What is ‘Plantation Teak’ is it the same as normal teak?
Teak is one of nature’s best natural materials which has led to the timber being grossly over harvested for both house and boat building. For example, the area of natural teak forest in Thailand decreased from 2,324,300 hectares in 1954 to about 150,000 hectares in 2000 (UN Food and Agriculture Organisation).
The felling of naturally grown teak has now been banned in all countries and only Forestry Stewardship Council (FSC) plantation grown teak is now legally available. This is fast growth timber developed by advanced tissue culture which allows teak trees to mature in less than 15 years, compared with over 40 years for traditional natural growth teak.
Plantation teak was first introduced in the 1990’s alongside traditional teak and was initially marketed as ‘Blonde Teak’ due to its pale colour. It is now the only variety available in quantity so the term has now been dropped. The colour difference is due to the wider bands of fast growing spring wood. A tree’s growth rings are made up of alternate bands of springwood and slower growing summerwood. There is no growth in the other seasons.
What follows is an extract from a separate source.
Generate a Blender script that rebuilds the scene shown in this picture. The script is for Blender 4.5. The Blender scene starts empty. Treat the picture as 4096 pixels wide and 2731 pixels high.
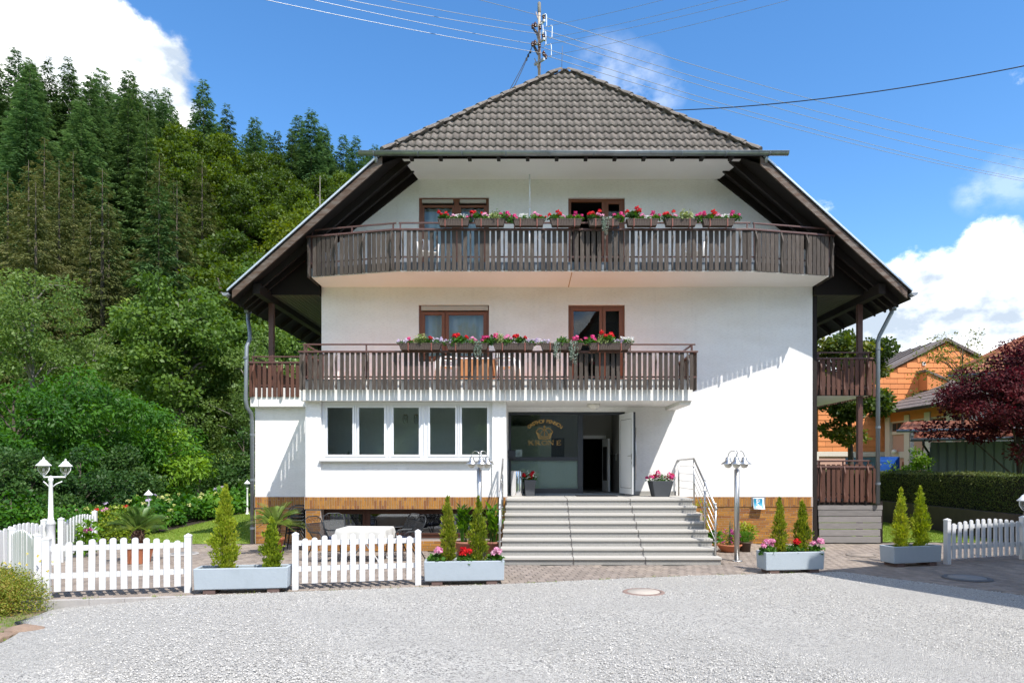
import bpy, bmesh, math, random
import numpy as np
from mathutils import Vector, Matrix

random.seed(7)
C = bpy.context.scene.collection
SC = bpy.context.scene
PI = math.pi
rad = math.radians

# ---------------------------------------------------------------- camera, sky, sun, exposure
F, VX, HY, D0, EYE = 2730.7, 2103.7, 1859.9, 18.2, 2.09      # 24 mm lens 18.2 m before the facade (facade plane is y = 0)
cam = bpy.data.cameras.new('camera')
cam.lens = 24.0; cam.sensor_width = 36.0
cam.shift_x = -(VX - 2048) / 4096.0
cam.shift_y = (HY - 1365.5) / 4096.0
cam.clip_start = 0.1; cam.clip_end = 3000
camo = bpy.data.objects.new('camera', cam); C.objects.link(camo)
camo.location = (0, -D0, EYE); camo.rotation_euler = (PI / 2, 0, 0)
SC.camera = camo

LIGHT = Vector((-0.817, 1.07, -1.91)).normalized()
SUN_EL = math.asin(-LIGHT.z)
SUN_AZ = math.atan2(-LIGHT.x, -LIGHT.y)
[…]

The springwood is a wide band and is light in colour; it is relatively soft and has a thin walled cellular structure. Summerwood is a narrower, darker band and the cell structure is much stronger. It is these alternating coloured bands that create the attractive grain pattern in the face of the timber. In fast growth teak the springwood bands are wider and softer due to the advanced growth rate, hence the grain appears lighter in colour.
The timber is also less durable than old growth teak. The use of pressure washers or deck scrubbing has the effect of scouring out the soft springwood leaving the harder summerwood and the caulking as raised ridges. This raised grain will then be rapidly eroded by foot traffic. For this reason a modern manufacture of fast growth, or Plantation Teak product should never by cleaned using a pressure washer or by aggressive scrubbing along the grain.
Many boat owners see brown stained water being washed overboard during pressure washing, and think it is dirt that they are removing from the surface. It is not dirt, it is the wood itself and its protective oils that they are washing overboard. Not only are they eroding the soft springwood they are also washing out the natural oils which protects the fibres and prevents shrinkage and warpage.